§ TO BE DONE: Starting with the first line of the data below, copy each line up to and including the one containing "r = ray(x, y); return CAM + r*((z-CAMH)/r.z)". Pictures stay out.

§ RECORDED INFORMATION:
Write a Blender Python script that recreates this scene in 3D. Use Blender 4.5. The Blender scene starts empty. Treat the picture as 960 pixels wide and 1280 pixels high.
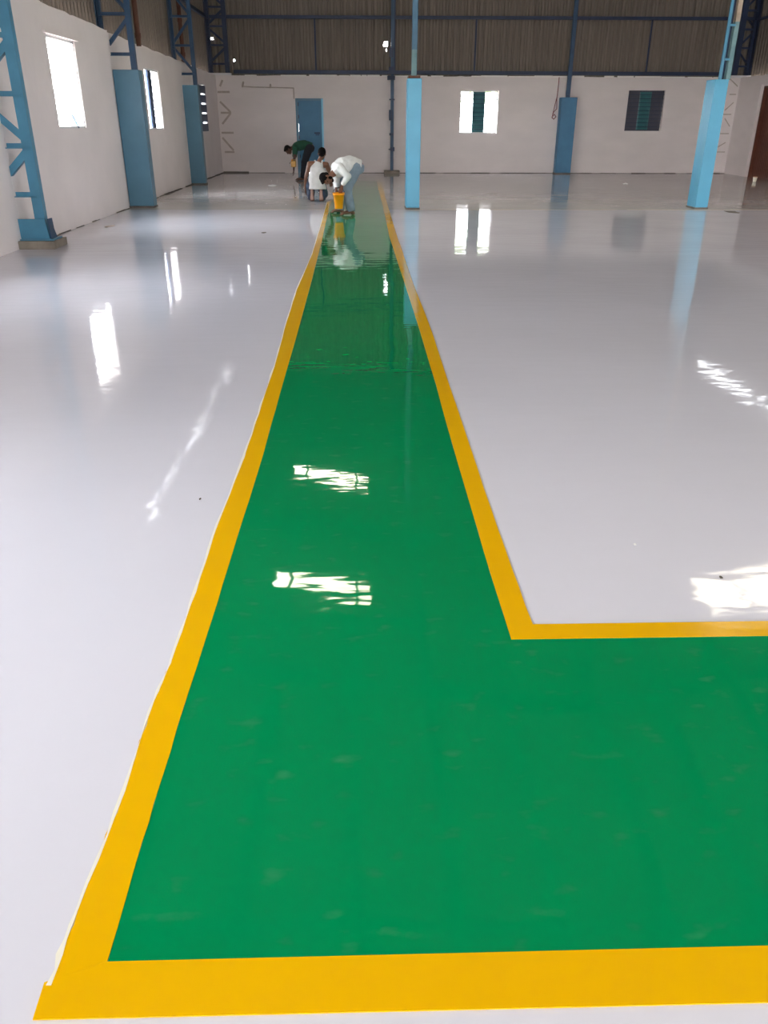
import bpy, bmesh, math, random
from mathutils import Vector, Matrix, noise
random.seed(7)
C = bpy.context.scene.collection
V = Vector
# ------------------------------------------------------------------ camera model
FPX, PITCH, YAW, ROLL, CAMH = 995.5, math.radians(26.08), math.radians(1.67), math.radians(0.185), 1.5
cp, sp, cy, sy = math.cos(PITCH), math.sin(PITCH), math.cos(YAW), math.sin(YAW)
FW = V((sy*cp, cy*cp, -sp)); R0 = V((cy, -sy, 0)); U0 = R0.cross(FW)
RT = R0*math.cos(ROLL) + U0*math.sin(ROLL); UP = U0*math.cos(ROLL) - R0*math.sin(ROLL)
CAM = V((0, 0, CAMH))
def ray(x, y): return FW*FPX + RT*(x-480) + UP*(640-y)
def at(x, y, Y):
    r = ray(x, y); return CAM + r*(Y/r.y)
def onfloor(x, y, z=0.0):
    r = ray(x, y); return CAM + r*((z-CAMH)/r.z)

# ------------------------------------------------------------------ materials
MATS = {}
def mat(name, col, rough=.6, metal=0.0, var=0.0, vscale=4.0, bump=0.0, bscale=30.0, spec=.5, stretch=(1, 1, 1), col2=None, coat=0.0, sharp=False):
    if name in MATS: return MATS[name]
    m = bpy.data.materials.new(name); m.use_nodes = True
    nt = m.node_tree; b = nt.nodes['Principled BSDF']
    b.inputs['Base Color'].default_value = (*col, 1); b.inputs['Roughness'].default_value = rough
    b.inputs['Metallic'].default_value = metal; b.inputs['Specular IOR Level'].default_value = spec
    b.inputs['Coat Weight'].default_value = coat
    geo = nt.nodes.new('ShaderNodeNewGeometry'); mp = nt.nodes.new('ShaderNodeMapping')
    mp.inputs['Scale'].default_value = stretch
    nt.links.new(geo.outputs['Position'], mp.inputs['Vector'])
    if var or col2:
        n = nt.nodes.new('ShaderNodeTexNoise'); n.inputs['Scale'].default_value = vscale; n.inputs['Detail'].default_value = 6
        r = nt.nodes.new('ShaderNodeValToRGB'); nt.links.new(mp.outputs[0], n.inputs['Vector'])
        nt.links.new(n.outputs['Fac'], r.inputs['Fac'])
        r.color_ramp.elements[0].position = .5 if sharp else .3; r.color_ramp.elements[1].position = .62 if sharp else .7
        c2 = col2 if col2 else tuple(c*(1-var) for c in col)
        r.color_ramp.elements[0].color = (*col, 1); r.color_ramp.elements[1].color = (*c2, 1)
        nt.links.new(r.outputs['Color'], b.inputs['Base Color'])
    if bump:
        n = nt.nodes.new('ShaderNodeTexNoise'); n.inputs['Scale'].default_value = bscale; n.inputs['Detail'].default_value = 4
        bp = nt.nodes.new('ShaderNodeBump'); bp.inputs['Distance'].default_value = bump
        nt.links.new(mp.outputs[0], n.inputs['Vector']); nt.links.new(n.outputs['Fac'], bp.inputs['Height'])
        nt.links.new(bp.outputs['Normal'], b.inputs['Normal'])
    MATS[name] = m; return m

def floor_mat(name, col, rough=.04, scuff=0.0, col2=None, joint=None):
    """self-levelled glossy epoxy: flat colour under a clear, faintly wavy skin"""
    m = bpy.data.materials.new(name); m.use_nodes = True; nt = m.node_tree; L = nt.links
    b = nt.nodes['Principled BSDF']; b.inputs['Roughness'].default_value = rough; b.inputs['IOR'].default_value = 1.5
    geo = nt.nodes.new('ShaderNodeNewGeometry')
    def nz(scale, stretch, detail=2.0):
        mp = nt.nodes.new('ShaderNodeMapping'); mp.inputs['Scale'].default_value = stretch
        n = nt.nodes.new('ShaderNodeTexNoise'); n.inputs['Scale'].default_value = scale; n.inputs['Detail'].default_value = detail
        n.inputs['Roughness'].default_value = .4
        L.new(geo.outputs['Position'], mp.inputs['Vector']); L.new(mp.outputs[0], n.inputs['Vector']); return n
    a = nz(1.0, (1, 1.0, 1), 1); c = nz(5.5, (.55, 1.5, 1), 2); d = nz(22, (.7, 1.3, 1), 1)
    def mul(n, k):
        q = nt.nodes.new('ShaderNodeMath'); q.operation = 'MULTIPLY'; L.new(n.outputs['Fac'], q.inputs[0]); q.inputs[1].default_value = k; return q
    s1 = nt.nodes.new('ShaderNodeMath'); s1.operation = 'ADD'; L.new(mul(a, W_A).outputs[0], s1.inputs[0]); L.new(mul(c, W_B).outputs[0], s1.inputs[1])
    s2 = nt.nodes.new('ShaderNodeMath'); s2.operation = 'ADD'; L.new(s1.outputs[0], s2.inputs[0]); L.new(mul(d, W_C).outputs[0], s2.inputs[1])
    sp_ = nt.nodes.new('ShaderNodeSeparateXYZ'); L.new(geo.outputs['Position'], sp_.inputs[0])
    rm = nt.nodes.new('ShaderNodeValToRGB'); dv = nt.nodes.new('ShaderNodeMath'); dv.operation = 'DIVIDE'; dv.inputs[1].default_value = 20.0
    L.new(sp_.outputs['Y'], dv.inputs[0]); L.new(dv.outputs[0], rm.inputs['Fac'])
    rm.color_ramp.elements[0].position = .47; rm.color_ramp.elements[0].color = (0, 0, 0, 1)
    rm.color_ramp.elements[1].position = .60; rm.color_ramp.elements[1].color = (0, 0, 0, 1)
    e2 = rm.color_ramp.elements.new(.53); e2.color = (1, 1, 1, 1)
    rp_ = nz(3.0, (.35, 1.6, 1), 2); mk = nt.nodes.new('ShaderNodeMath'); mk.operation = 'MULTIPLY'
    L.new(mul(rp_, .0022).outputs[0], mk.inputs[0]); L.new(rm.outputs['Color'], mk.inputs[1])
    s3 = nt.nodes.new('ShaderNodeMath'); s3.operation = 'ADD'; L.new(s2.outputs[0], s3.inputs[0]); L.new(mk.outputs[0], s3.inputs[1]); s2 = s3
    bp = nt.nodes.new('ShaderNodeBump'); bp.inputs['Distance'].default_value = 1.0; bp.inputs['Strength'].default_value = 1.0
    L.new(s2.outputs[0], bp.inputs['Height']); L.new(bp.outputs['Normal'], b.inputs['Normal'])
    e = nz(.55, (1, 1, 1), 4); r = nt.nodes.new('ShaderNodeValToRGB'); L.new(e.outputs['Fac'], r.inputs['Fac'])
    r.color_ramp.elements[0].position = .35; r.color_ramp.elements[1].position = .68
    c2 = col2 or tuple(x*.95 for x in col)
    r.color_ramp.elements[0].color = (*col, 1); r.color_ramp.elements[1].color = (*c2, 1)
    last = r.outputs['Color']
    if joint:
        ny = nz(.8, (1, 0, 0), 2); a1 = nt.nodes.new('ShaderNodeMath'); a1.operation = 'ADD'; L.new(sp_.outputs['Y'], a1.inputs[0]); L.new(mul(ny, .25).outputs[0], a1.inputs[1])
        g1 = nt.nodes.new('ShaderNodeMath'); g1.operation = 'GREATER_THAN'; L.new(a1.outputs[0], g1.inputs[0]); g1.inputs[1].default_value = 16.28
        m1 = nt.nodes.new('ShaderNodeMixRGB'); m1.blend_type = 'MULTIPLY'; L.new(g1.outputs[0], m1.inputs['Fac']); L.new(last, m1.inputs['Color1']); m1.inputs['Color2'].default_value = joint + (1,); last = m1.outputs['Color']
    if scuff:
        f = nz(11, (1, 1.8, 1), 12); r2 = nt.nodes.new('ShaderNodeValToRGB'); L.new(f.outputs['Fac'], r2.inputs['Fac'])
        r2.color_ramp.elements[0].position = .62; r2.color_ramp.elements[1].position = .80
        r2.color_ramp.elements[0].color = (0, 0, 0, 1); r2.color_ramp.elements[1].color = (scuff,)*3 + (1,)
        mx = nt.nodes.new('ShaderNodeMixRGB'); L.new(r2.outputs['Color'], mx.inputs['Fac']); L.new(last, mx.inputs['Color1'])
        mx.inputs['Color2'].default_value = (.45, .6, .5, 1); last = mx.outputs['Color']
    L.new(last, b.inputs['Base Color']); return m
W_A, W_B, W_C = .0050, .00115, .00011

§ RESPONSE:
Write a Blender Python script that recreates this scene in 3D. Use Blender 4.5. The Blender scene starts empty. Treat the picture as 960 pixels wide and 1280 pixels high.
import bpy, bmesh, math, random
from mathutils import Vector, Matrix, noise
random.seed(7)
C = bpy.context.scene.collection
V = Vector
# ------------------------------------------------------------------ camera model
FPX, PITCH, YAW, ROLL, CAMH = 995.5, math.radians(26.08), math.radians(1.67), math.radians(0.185), 1.5
cp, sp, cy, sy = math.cos(PITCH), math.sin(PITCH), math.cos(YAW), math.sin(YAW)
FW = V((sy*cp, cy*cp, -sp)); R0 = V((cy, -sy, 0)); U0 = R0.cross(FW)
RT = R0*math.cos(ROLL) + U0*math.sin(ROLL); UP = U0*math.cos(ROLL) - R0*math.sin(ROLL)
CAM = V((0, 0, CAMH))
def ray(x, y): return FW*FPX + RT*(x-480) + UP*(640-y)
def at(x, y, Y):
    r = ray(x, y); return CAM + r*(Y/r.y)
def onfloor(x, y, z=0.0):
    r = ray(x, y); return CAM + r*((z-CAMH)/r.z)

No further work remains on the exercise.